All you need to know about why the District Court decision in Virginia striking down the individual mandate is wrong is contained in this single sentence:

If a person’s decision not to purchase health insurance at a particular time does not constitute the type of economic activity subject to regulation under the Commerce Clause, then logically an attempt to enforce such a provision under the Necessary and Proper clause is equally offensive to the Constitution.

Judge Hudson doesn’t cite to any authority for this remarkable proposition, because there isn’t any.  The very idea of the Necessary and Proper Clause is that it permits Congress to do things that are not authorized under its enumerated powers if they are rationally related to doing things that are, so long as they are not prohibited by some other provision in the Constitution.  So it is simply fallacious to claim that if the individual mandate is not itself a valid exercise of the commerce power, it cannot be permitted under the Constitution because it is necessary and proper to something else that is.
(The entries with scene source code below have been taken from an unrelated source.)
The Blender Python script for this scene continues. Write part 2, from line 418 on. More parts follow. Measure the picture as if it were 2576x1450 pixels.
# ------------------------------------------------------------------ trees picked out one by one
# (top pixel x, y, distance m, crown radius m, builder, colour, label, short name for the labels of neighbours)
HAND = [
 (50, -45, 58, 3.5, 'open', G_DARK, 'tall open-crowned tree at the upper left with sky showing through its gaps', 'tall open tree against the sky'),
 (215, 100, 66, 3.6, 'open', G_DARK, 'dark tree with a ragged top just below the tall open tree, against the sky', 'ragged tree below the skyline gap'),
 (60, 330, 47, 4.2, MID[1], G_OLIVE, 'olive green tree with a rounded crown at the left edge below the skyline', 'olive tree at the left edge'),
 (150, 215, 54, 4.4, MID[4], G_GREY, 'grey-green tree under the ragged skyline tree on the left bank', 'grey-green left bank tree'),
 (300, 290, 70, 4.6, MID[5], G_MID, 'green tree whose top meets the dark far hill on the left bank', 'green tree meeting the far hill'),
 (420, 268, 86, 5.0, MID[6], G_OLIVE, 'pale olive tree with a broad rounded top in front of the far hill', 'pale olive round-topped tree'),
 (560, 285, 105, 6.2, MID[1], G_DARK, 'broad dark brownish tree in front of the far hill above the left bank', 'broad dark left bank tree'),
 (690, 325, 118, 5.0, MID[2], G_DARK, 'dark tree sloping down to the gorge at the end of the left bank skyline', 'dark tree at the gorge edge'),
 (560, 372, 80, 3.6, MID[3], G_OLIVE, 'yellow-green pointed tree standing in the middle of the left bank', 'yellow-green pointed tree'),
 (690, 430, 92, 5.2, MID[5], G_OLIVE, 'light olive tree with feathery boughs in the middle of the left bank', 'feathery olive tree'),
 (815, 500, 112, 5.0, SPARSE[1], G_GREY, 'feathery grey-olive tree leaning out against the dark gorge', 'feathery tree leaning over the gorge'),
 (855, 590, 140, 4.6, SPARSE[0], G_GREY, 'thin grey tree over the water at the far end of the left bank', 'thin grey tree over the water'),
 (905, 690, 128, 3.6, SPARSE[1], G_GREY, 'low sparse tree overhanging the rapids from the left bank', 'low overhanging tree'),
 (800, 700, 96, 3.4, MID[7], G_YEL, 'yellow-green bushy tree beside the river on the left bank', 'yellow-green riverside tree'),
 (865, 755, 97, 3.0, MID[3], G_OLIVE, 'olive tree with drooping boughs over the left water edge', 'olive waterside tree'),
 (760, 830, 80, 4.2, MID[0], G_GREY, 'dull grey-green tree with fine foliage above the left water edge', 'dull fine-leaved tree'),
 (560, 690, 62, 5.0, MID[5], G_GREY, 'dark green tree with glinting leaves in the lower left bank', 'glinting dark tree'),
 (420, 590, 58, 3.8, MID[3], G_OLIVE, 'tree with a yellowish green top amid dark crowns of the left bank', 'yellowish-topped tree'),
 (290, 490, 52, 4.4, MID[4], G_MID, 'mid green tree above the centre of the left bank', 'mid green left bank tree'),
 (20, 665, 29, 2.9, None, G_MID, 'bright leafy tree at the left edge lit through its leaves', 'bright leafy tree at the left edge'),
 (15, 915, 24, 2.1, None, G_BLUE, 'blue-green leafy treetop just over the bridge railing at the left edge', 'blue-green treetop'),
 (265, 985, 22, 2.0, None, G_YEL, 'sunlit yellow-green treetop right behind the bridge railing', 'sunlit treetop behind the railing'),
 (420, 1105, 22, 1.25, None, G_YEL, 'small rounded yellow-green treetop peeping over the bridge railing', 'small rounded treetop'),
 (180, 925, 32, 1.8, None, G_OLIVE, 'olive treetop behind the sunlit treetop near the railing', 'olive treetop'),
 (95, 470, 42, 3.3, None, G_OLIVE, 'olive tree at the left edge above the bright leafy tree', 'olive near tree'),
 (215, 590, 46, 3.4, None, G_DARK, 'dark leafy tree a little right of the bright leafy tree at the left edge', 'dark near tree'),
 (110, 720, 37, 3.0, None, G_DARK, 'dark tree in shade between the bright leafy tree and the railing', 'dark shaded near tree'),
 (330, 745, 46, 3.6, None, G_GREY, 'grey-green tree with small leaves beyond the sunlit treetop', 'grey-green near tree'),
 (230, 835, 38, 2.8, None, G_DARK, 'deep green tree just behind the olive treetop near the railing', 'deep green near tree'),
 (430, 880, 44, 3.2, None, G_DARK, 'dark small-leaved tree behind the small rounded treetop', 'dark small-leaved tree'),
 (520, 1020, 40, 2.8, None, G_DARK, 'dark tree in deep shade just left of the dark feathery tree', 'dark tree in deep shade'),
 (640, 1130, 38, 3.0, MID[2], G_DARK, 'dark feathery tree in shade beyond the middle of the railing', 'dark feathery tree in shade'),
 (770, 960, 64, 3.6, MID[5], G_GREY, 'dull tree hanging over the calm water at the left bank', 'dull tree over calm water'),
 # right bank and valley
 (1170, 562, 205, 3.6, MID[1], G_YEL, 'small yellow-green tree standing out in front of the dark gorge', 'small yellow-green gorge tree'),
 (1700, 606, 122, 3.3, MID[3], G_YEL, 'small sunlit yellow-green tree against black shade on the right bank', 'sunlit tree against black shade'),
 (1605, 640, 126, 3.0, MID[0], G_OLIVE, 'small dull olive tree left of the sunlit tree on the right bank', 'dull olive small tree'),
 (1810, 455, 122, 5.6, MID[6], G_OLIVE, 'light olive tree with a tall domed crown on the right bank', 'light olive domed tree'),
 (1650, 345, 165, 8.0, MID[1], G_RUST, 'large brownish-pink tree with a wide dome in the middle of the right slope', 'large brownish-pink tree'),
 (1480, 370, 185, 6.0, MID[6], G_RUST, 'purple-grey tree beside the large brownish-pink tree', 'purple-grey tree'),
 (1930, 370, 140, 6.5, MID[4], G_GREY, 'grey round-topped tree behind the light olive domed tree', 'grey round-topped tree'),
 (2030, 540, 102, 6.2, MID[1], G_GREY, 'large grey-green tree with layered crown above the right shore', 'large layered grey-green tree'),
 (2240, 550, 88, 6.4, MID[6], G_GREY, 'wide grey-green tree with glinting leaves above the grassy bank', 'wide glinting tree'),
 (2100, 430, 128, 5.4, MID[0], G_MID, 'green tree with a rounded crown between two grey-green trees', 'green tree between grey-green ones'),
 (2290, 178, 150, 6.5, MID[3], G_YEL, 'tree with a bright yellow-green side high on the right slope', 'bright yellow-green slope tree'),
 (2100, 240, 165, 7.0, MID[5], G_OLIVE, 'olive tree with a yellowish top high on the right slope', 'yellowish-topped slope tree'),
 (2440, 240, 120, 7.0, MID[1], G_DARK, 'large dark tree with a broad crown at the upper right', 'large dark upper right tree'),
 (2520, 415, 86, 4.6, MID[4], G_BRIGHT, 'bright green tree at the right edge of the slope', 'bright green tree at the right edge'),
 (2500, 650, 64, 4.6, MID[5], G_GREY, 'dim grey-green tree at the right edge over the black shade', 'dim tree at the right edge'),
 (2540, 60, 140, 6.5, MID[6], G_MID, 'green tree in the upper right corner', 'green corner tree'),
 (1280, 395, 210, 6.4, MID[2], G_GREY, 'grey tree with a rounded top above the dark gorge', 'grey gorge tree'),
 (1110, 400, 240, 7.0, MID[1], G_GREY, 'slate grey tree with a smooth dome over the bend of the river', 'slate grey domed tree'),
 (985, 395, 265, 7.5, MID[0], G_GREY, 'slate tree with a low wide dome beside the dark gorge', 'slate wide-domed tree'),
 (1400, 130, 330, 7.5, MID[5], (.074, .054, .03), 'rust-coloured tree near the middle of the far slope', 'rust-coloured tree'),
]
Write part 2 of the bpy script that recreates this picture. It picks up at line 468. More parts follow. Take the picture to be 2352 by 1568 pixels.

Because Judge Hudson collapses the Necessary and Proper Clause inquiry with the question of whether the individual mandate is itself a valid exercise of the commerce power, he does not even consider its relation to the guaranteed issue requirement of the ACA.  That requirement is clearly a valid exercise of the commerce power, and absent some other prohibition in the Constitution, the individual mandate is plainly necessary to its implementation.

Instead, Judge Hudson concludes that the individual mandate is prohibited by the Commerce Clause because it is not permitted.  In so doing, he reads the Necessary and Proper clause right out of the Constitution.